The problem of trust faces outward as well as inward. How do pedestrians and other drivers distinguish a vehicle that is driving autonomously from one that is not? A recent memorable YouTube clip shows a group of men in suits at a car dealership testing a Volvo that they believed to be equipped with sensors to prevent the car from hitting pedestrians. The crash-test-dummy volunteer tosses a smile at the camera as the engine starts. He instinctively braces for impact. The treacherous car knocks him onto its hood. (Volvo later claimed that the vehicle in the clip was not equipped with the appropriate sensors, which cost extra.) The same day that the video, which has been viewed more than five million times, was uploaded, Google was awarded a patent for an adhesive hood, designed to stick a human to the front of a self-driving car, preventing secondary injuries caused by tumbling into the windshield or rebounding onto the asphalt.
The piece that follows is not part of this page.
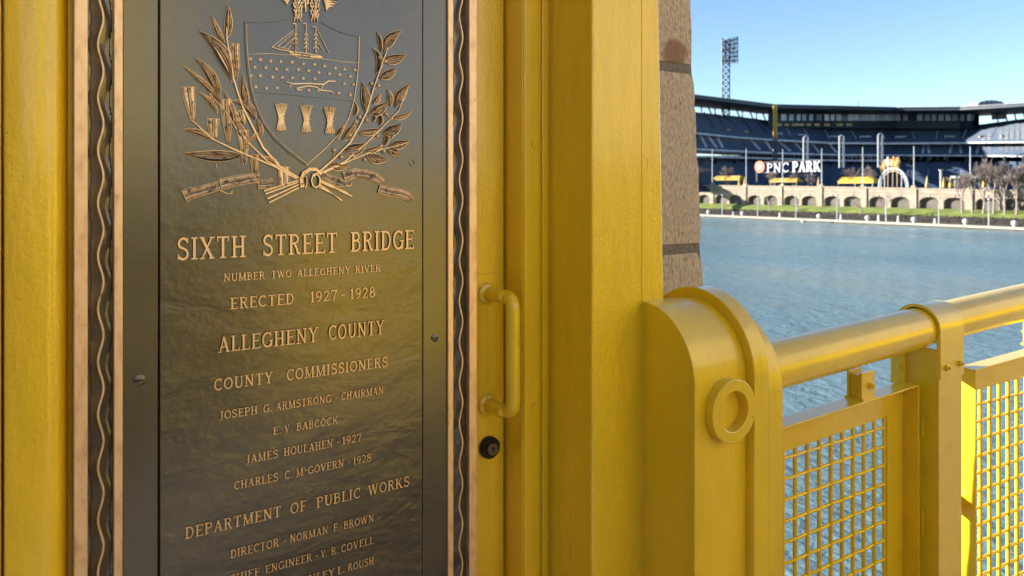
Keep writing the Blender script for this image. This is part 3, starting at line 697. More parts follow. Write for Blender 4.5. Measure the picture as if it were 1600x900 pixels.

Volkswagen’s solution to instilling pedestrian trust is rather more mundane. The company has tested an autonomous Audi A7 that features a strip of L.E.D.s facing out of the front windshield. The lights blink and follow pedestrians at a crosswalk to signal that the car sees them—the equivalent, perhaps, of a friendly wave of the hand.

While one’s first time behind the wheel of an autonomous car (or in front of it) may feel perilous, Volkswagen’s research has shown that trust between human and vehicle blossoms rapidly and, in many cases, completely. A decade ago, according to Lathrop, the company ran a series of internal studies in which it put people in the driver’s seat of a car that they were informed was fully autonomous. Behind them, behind a curtain, sat a driver, who controlled the car using a camera feed of the road ahead, as if playing a video game. “We found that people get comfortable very quickly—almost too quickly, in fact—in letting the car drive itself,” Lathrop said. Unyoked from the activity of driving, most people experience what researchers refer to as passive fatigue, a state in which awareness is dulled. It can set in after as little as ten minutes. While wearied by inactivity, a car’s occupants typically look for distractions. Frank Baressi, the sixty-two-year-old driver of the truck that killed Brown, claims that when he approached the wrecked Tesla he heard one of the Harry Potter films playing inside the car. Investigators found both a portable DVD player and a laptop inside.

Tesla strenuously warns consumers to pay attention while their car is in autonomous mode, but the caveat may not be strong enough. On Thursday, Laura MacCleery, the vice-president of consumer policy and mobilization for Consumer Reports, said that the very name of Tesla’s self-driving feature—Autopilot—“gives consumers a false sense of security.” Lathrop is working with his colleagues at Virginia Tech on using drivers’ phones or tablets to pass along alerts while they’re at the wheel, to make them harder to ignore. But whether or not Brown was distracted at the time of the collision, Lathrop said that, as autonomous systems improve and trust in them increases, the temptation for occupants to do other things will grow stronger. “We are not naïve,” he said. “But ultimately the operator of the vehicle is responsible for having some degree of situational awareness. When it comes to autonomous cars, it’s a system. It’s a machine. It’s not making decisions. It’s not aware of everything. It’s simply sensing its environment and responding as it has been trained.” This is the paradox facing auto engineers: how to design self-driving cars that feel trustworthy while simultaneously reminding their occupants that, no matter how pristine a given model’s safety record, no driver—human or artificial—is perfect. How, in other words, to free drivers from the onus of driving, while burdening them with the worry that, at any moment, they will need to take back control.